From: Michael van Elst <mlelstv@serpens.de>
To: gnats-bugs@netbsd.org
Cc: 
Subject: Re: kern/30505 fxp locks out audio for half a second
Date: Sun, 24 Jul 2005 23:25:30 +0200

 The half a second delay is caused by the MII function
 mii_phy_auto() that does a busy-wait for completition
 if called with the waitfor flag.
 
 Normally this is only noticed when the interface is
 (re-)configured and this happens on a process context
 that does not lock out other interrupts (like audio).
 
 It may also happen after an error on interrupt context
 to flush output buffers before the interface is
 reinitialized.
 
 A change in dev/ic/i82557.c version 1.85 however
 causes a regular reset of the fxp interface every
 16 seconds to work around a possible receiver-lockup
 (probably some chip bug).
 
 Note that the receiver lockup never occured on that
 system and the workaround is not necessary here.
 The test for possibly buggy hardware must be
 improved since the 16 second reset is never a
 good idea and affects almost everything in the
 system (e.g. firewire).
 
 The problem behind is worse, the mii_phy_auto()
 function may busy-wait. It does also call tsleep()
 for some devices (which therefore must operate
 on process context or use their own kernel-threads).
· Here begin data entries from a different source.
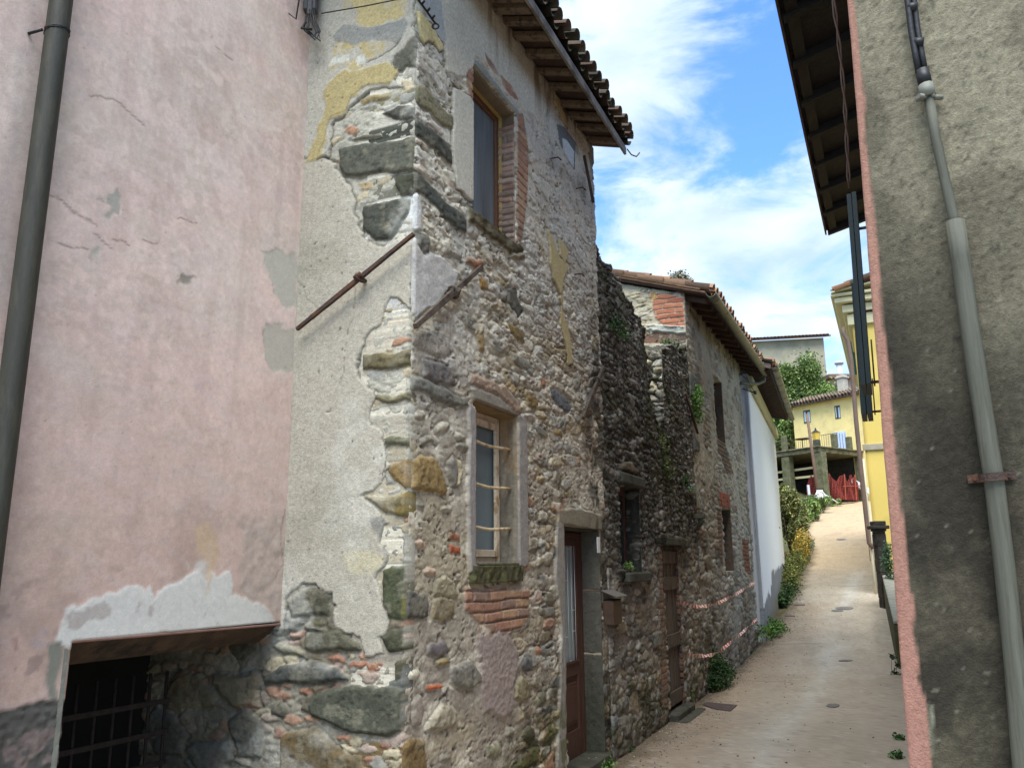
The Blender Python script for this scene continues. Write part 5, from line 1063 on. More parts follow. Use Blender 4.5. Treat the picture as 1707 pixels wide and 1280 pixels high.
def gz2(U_,O_):
    le=left_o(U_);l=np.maximum(0,le-.15-O_)*ss(13.9,15,U_)
    h=np.minimum(l*.42,6.5)+np.minimum(np.maximum(0,O_-7)*.12,5)*ss(13,30,U_)+9*ss(0,110,np.maximum(0,U_-64))
    return G(U_)+h
ZZ=gz2(UU,OO)-.02+ (fbm(UU*.3,OO*.3,3,5)-.5)*.25*ss(15,18,UU)*ss(.3,1.5,left_o(UU)-OO)
pts=np.stack([P0[0]+D0[0]*UU+N0[0]*OO,P0[1]+D0[1]*UU+N0[1]*OO,ZZ],-1).reshape(-1,3);id=np.arange(UU.size).reshape(UU.shape)
q=np.stack([id[:-1,:-1],id[:-1,1:],id[1:,1:],id[1:,:-1]],-1).reshape(-1,4)[:,::-1]
gnd=link('ground',fastmesh('ground',pts,q),mat('earth_and_grass',lin(92,96,58,.8),.95,var=.4,scale=1.2,bump=1.,bscale=12,grime=tuple(lin(120,104,76,.7)),gscale=.8));tag(gnd,kind='structure')
# road sheet
nu=1500;no=110;ru=np.concatenate([np.linspace(-12,10,700),np.linspace(10.03,52,800)]);rt=np.linspace(0,1,no)
RU,RTT=np.meshgrid(ru,rt,indexing='ij')
lo_e=np.where(RU<10,-.05+.04*fbm(RU*2,RU*0,3,2),left_o(RU)+.10*(fbm(RU*3,RU*0,3,3)-.5));re_=np.interp(RU,[-12,4.5,5.2,12.8,13.5,46,52],[6,6,4.2,3.9,3.6,5.4,7.5])
RO=lo_e+(re_-lo_e)*RTT
cr_=.03*np.sin(RTT*math.pi)
RZ=G(RU)+.006+(fbm(RU*1.2,RO*1.2,3,8)-.5)*.03*ss(0,.4,RO-lo_e)+cr_
C=np.zeros(RU.shape+(3,))+lin(178,166,148,.80)
def rp_(m,c,k=1.):
    global C
    C=C*(1-(m*k)[...,None])+np.asarray(c)*(m*k)[...,None]
n=lambda su,so,o=5,s=0:fbm(RU/su,RO/so,o,900+s)
dl=RO-lo_e
rp_(ss(1.1,.15,dl+.5*(n(.9,.4,5,1)-.5))*(RU<14.5),lin(164,140,114,.78),.7);rp_(ss(.35,.75,n(2.2,.9,5,2)),lin(158,148,130,.78),.45)
ctr=np.interp(RU,[0,14,25,50],[1.9,2.0,2.5,2.5])
for off in (-.72,.72): rp_(np.exp(-((RO-ctr-off+.2*(n(4,4,2,9)-.5))/.22)**2)*ss(.3,.6,n(3,.5,4,3)),lin(186,184,174,.84),.6)
rp_(ss(15,23,RU+3*(n(3,1.5,4,4)-.5)),lin(196,170,132,.82),.85);rp_(ss(18,21,RU)*ss(29,25,RU)*ss(1.6,.2,re_-RO+.6*(n(2,.6,4,13)-.5)),lin(206,164,112,.88),.6)
rp_(ss(.35,.05,dl+.3*(n(.3,.2,4,5)-.5)),lin(104,92,70,.7),.7);rp_(ss(.56,.7,n(.6,.25,5,6))*.18,lin(136,126,112,.7))
rp_(ss(.78,.84,n(.022,.022,2,7)),lin(112,102,90,.7),.4);rp_(ss(.78,.83,n(.05,.05,2,8)),lin(200,196,186,.8),.4)
for uc in (6.2,9.9,12.4,17.): rp_(np.exp(-((RU-uc-.25*(n(1.5,.5,3,12)-.5)-.1*(RO-2))/.03)**2)*ss(.4,.6,n(.6,.6,3,11)),lin(110,102,92,.65),.6)
rp_(ss(10,.0,np.abs(RU-14))*0,lin(0,0,0))
C*= ((1+.20*(n(.02,.02,2,21)-.5)*2)*(1+.10*(n(.3,.3,5,22)-.5)*2))[...,None]
V=np.stack([P0[0]+D0[0]*RU+N0[0]*RO,P0[1]+D0[1]*RU+N0[1]*RO,RZ],-1).reshape(-1,3);
def rz(u,o):
    l=-.0 if u<10 else float(left_o(np.array([u]))[0]);rr=np.interp(u,[-12,4.5,5.2,12.8,13.5,46,52],[6,6,4.2,3.9,3.6,5.4,7.5]);t=min(max((o-l)/(rr-l),0),1)
    return float(G(u))+.006+float((fbm(np.array([u*1.2]),np.array([o*1.2]),3,8)[0]-.5)*.03*ss(0,.4,np.array([o-l]))[0])+.03*math.sin(t*math.pi)
id=np.arange(RU.size).reshape(RU.shape)
q=np.stack([id[:-1,:-1],id[:-1,1:],id[1:,1:],id[1:,:-1]],-1).reshape(-1,4)[:,::-1]
road=link('road',fastmesh('road',V,q,C.reshape(-1,3)),attrmat('worn_asphalt',rough=.95,var=.2,scale=70,bump=.6,bscale=160,dist=.005));tag(road,kind='structure')
def plate(name,pts,m,label,cat,group=None,h=.022):
    P=[onground(*p) for p in pts]
    for p in P:
        q=uo(p[0],p[1]);p[2]=rz(*q)+.004
    h=-.012;mb=MB();lo=[p+np.array([0,0,.0]) for p in P];hi=[p+np.array([0,0,h+.018]) for p in P];mb.face(hi)
    for i in range(len(P)):
        j=(i+1)%len(P);mb.face((lo[i],lo[j],hi[j],hi[i]))
    return tag(settle(mb.build(name,m)),label,cat,group)
castm=mat('cast_iron',lin(92,80,76),.7,.3,var=.3,scale=20,bump=.8,bscale=60)
plate('drain_cover',[(1170,1176),(1180,1172),(1229,1178),(1218,1187),(1195,1184)],castm,'rusty rectangular drain cover in the road beside the green bush','drain cover','covers in the road')
def ring_plate(cx_,cy_,w_,h_,label):
    pts=[(cx_+w_*math.cos(a),cy_+h_*math.sin(a)) for a in np.linspace(0,2*math.pi,15)[:-1]];plate('manhole_cover',pts,mat('dull_iron',lin(112,108,104),.75,.2,var=.3,scale=14,bump=.6),label,'manhole cover','covers in the road',h=.02)
ring_plate(1408,1016,15,2.4,'wide dark manhole cover in the middle of the road level with the white house')
ring_plate(1396,1020,10,1.8,'small dark cover just in front of the widest manhole cover')
ring_plate(1389,1181,11,3.0,'round manhole cover nearest the camera in the pale road');ring_plate(1402,900,8,1.2,'thin manhole cover high on the far orange part of the road')
ring_plate(1410,1105,12,1.5,'flat worn cover in the middle of the road beyond the nearest manhole')
for p,lb_ in (((1333,1009),'narrow iron slot drain at the far foot of the white house'),((1316,1027),'narrow iron slot drain along the foot of the white house, nearer one')):
    x,y=p;plate('slot_drain',[(x-9,y-.6),(x+9,y),(x+9,y+1.6),(x-9,y+1.0)],castm,lb_,'drain','covers in the road')
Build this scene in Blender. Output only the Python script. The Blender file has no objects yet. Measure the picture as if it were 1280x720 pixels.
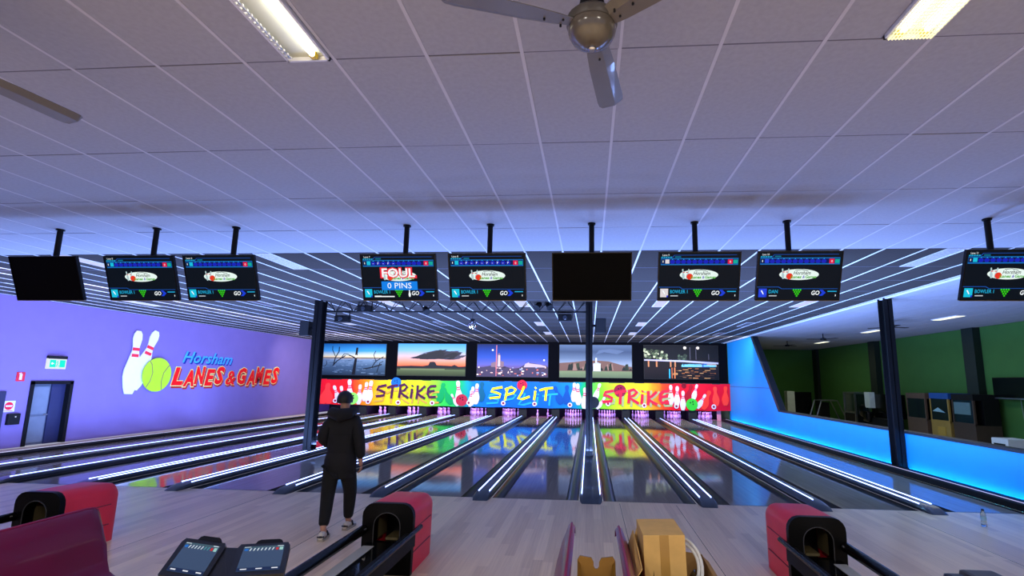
import bpy, bmesh, math, random
from mathutils import Vector, Matrix
PI = math.pi
random.seed(7)
S = bpy.context.scene
C = S.collection

# ------------------------------------------------------------------ camera
cam_d = bpy.data.cameras.new('camera')
cam = bpy.data.objects.new('camera', cam_d); C.objects.link(cam)
cam_d.sensor_width = 36.0
cam_d.lens = 625.93 / 1280 * 36.0
cam_d.shift_x = -48.46 / 1280
cam_d.shift_y = 19.22 / 1280
cam_d.clip_start = 0.05; cam_d.clip_end = 200
R_ = Vector((0.99704006, 0.07586695, 0.01246314))
F_ = Vector((-0.07688012, 0.98539898, 0.1519154))
U_ = R_.cross(F_)
m = Matrix.Identity(4)
for i in range(3):
    m[i][0] = R_[i]; m[i][1] = U_[i]; m[i][2] = -F_[i]
m[0][3], m[1][3], m[2][3] = -0.0585, -8.4719, 1.9089
cam.matrix_world = m
S.camera = cam

# ------------------------------------------------------------------ world, lights, exposure
w = bpy.data.worlds.new('world'); S.world = w; w.use_nodes = True
w.node_tree.nodes['Background'].inputs[0].default_value = (0.58, 0.58, 0.74, 1)
w.node_tree.nodes['Background'].inputs[1].default_value = 0.66
S.view_settings.view_transform = 'Standard'
S.view_settings.look = 'None'
S.view_settings.exposure = 0.0
S.view_settings.gamma = 1.0
S.view_settings.use_curve_mapping = False
S.cycles.max_bounces = 6
S.cycles.diffuse_bounces = 3
S.cycles.glossy_bounces = 3
S.cycles.sample_clamp_indirect = 4.0
S.cycles.caustics_reflective = False
S.cycles.caustics_refractive = False

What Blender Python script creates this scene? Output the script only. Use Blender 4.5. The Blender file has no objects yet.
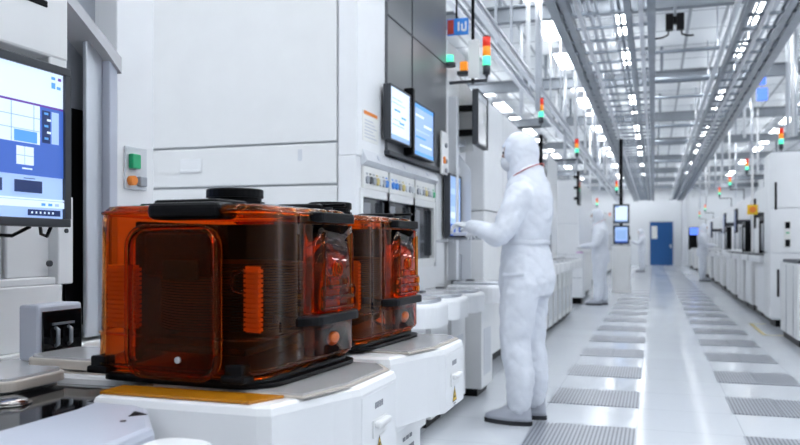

 It can also defer processing to a callout routine
 (mii_phy_auto_timeout). And the tlphy driver does
 abuse the busy-wait to add further actions to
 follow the autonegotiation.
 
 One simple possible solution is to defer autonegotiation
 processing always to a kernel-thread that may
 tsleep().
 
 I would also suggest to make mii_phy_auto() always work
 asynchronously and to add another function that waits for
 autonegotiation to complete or time out and that is
 limited to a process or kernel-thread context.
 
 -- 
                                 Michael van Elst
 Internet: mlelstv@serpens.de
                                 "A potential Snark may lurk in every tree."